April 30 Specific Controversies

·  Slave for a Day

·  Sleep in a former slave cabin

·  Slave auctions

·  Adam Goodheart, “The Bonds of History,” Preservation (September/October 2001)

·  Christopher D. Geist, “African-American History at Colonial Williamsburg,” CRM, No. 8 (1997)

·  R. Emmett Tyrrell, Jr. “Stinging Portrayal of Slavery,” Washington Times, July 10, 1999

·  Dan Eggen, “In Williamsburg, the Painful Reality of Slavery,” Washington Post, July 7, 1999

Portfolio

Your portfolio is your record of your accomplishments in this course. It should include all your written work, your reflections about the material, and your assessment of your intellectual engagement with it. In other words, I want you to use your portfolio to think about both what you learn over the semester and how you learned it.

Of course, each student’s portfolio is going to be different, but at a minimum each portfolio should include the following elements.

1. Cover Page. This should contain complete information on the course, e.g., name, date, title, institution, etc. as well as a table of contents with page numbers of items included in the portfolio.

2. All written work you submitted during the semester. I encourage you to annotate your previously-submitted work with comments about, for instance, how you might approach an issue differently now, how your thinking has changed (or not), pieces of writing you’re especially proud of and why, etc.

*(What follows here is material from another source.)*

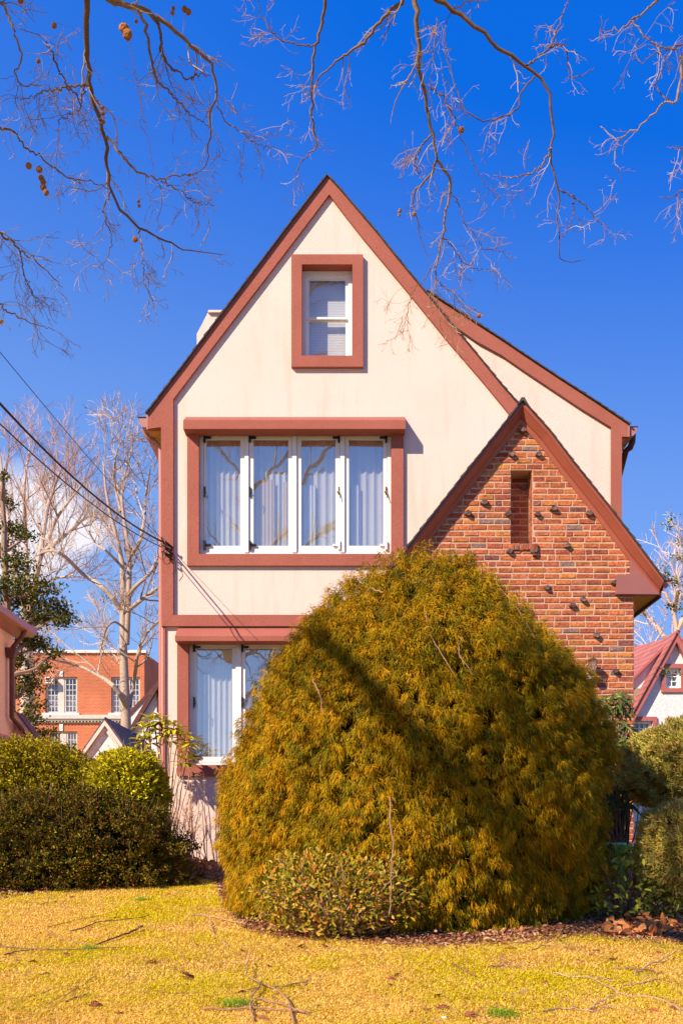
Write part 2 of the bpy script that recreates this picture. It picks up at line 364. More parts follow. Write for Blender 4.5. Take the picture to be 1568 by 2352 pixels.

3. Your individual project.

4. Analytical Essay. This is a 5 – 7 page essay that summarizes your intellectual development in the course. I advise you to write it only after reviewing all your class notes, your weekly response papers, your project, and the readings, and talking to classmates and friends about the class. The essay is not an evaluation of the class. It is a self-evaluation, and should be personal and critical. You might consider the following questions:

(Many of these are from Patricia Hill Collins’ website. You can view her syllabus at: http://www.bsos.umd.edu/socy/People/Faculty/Syllabi/socy729B_pcollins.pdf)

a. With hindsight, how would you assess the corpus of work that you completed for this seminar? What patterns do you see in your own work? Would you do any of the assignments differently, if you could do them again? If so, how?

b. How did the course readings and discussions shape your thinking? About commemoration and preservation of slavery sites? About other intellectual interests, (e.g. your proposed dissertation topic, papers in other classes, your personal biography)?

c. What did you learn about yourself as a learner this semester? Did you try different ways of approaching the material during the course of the semester? What worked best for you? What worked least well?

d. What are you not sure of at the end of the semester that you may have thought you knew earlier or, perhaps, didn’t know that you didn’t know? At this point, what do you want to understand better? Why? Do you have any burning questions?

5. Optional: any additional materials you feel are germane. These might include research papers or projects from other courses, poetry, fiction, photography (your own or others’) that illustrate how the course impacted your scholarship and/or intellectual production. Make sure you indicate why you are including this material. (You will probably want to refer to it in your essay.)